Pochi soldi, tante idee: lo stesso ritornello de La Casa.

Raimi, dopo lo strazio produttivo che è stato Spider-Man 3, torna in pista due anni più tardi con il genere che l’ha lanciato verso il grande pubblico, l’orrore.

E se l’orrore ha un volto (per citare Marlon Brando in Apocalypse Now) è quello ironico e senza freni di un Raimi mai così divertito, completamente a suo agio in un film che fa dell’atmosfera il suo marchio di fabbrica.

Un’ora e mezza senza compromessi, Drag Me To Hell riesce ad essere allo stesso tempo divertente e spaventoso grazie anche all’uso di alcuni jumpscare strategici e per niente telefonati.


Inoltre il vecchio Sam riesce, in maniera piuttosto scaltra, ad infilarci un certo tipo di critica sociopolitica in forma satirica: il potente che si fa beffe del debole per poi pagarne le conseguenze.

Il pubblico apprezza e la critica applaude, per Raimi è l’ennesimo successo commerciale.
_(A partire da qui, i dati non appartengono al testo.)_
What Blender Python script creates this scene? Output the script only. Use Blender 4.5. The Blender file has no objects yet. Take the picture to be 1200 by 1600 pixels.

Somewhere over the Rainbow…

Il grande e potente Oz (2013)



Oscar Diggs (James Franco), in arte Oz, è un prestigiatore da strapazzo tanto brillante sul palco quanto col genere femminile.

Per una serie di sfortunate circostanze il mago verrà proiettato in un mondo magico e bizzarro dove ad attenderlo ci sarà una faida tra il Bene e il Male, sotto forma di due bellissime streghe.


Ideale prequel del film del 1939 con l’indimenticabile Judy Garland, Il grande e potente Oz mostra il lato completamente fantasy di un Sam Raimi ispirato solamente a tratti.

Nonostante la performance degli attori sia degna di nota, a partire da un James Franco con un’ottima faccia da schiaffi passando per una Mila Kunis bellissima quanto tremenda, il penultimo film della filmografia di Raimi da il fianco ad alcuni difetti che rendono il film intrigante nel primo atto ma soporifero nel secondo.


Non un brutto film, sia chiaro, ma l’uso troppo smodato di una CGI non sempre convincente fa sì che Raimi non si trovi del tutto a suo agio con la messa in scena.

Pur mantenendo il suo stile registico con alcune trovate estetiche prese direttamente dal suo retaggio horror (le scimmie demoni, il look della strega cattiva), il film non riesce del tutto a convincere nonostante l’incipit intrigante e la colonna sonora di un sempre bravo Danny Elfman (storico collaboratore fin dai tempi di Darkman).


Seppur Il grande e potente Oz abbia incassato discretamente non è bastato per convincere Raimi a prendere di nuovo le redini di un blockbuster, ci vorranno ben undici anni per rivedere il genio del male all’opera, con il convincente sequel del Dottor Strange (trovate la nostra recensione QUI).

Il nostro augurio è che Raimi torni al più presto, magari con un film dal basso budget, per farci ammirare di nuovo il suo innato talento registico.